Bereits seit 26 Jahren an der Macht hatte sich Alexander Lukaschenko am 9. August 2020 erneut zur Wahl als Präsident gestellt - und zum Sieger erklärt. Die Wahl wird international weder als frei noch als fair bewertet. Es bestehen erhebliche Zweifel an den Ergebnissen der Wahlkommission.

Aus Protest gehen seit Anfang August regelmäßig Hunderttausende Belarussen auf die Straßen. Bislang hat Lukaschenko vor allem wegen der ihm loyalen Sicherheitskräfte und ihrem brutalen Vorgehen die monatelangen Proteste relativ unbeschadet überstanden. Im Kampf um den Erhalt seiner Macht, stellen Beobachter fest, geht der belarussische Alleinherrscher gezielt gegen unabhängige Journalisten und Blogger vor. 

Journalisten "schnell und unbürokratisch unterstützen"

Die Nichtregierungsorganisation "Reporter ohne Grenzen" (ROG) hat am 20. Januar die deutsche Bundesregierung aufgerufen, "verfolgte Medienschaffende in Belarus schnell und unbürokratisch zu unterstützen". Für ROG ist Belarus derzeit das gefährlichste Land für Journalisten in Europa.

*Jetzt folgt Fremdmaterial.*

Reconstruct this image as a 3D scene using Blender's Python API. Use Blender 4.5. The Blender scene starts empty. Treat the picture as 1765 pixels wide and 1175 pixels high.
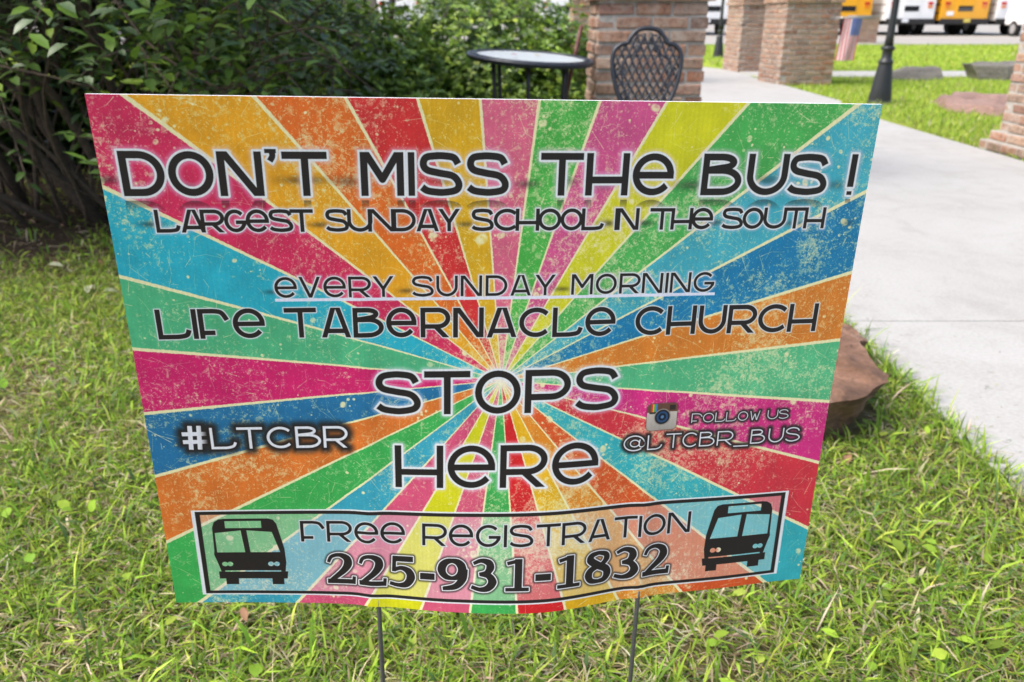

Belarus - Hilfe für Regimegegner

Die Bundesregierung hat den Verlauf der Wahlen im Land mehrfach kritisiert und die gewaltsame Niederschlagung der Proteste verurteilt. Deutschland beteiligte sich auch an den EU-Sanktionen gegen das Lukaschenko-Regime. Mitte Januar hat zudem das Auswärtige Amt angekündigt, 21 Millionen Euro für die Unterstützung der belarussischen Zivilgesellschaft zur Verfügung zu stellen, "in Anbetracht der großen Opfer", die diese aktuell erbringen müsse.

Doch angesichts der Unterstützung aus Moskau scheint der internationale Druck - auch aus Deutschland - den belarussischen Machthaber bislang nicht sonderlich zu beeindrucken.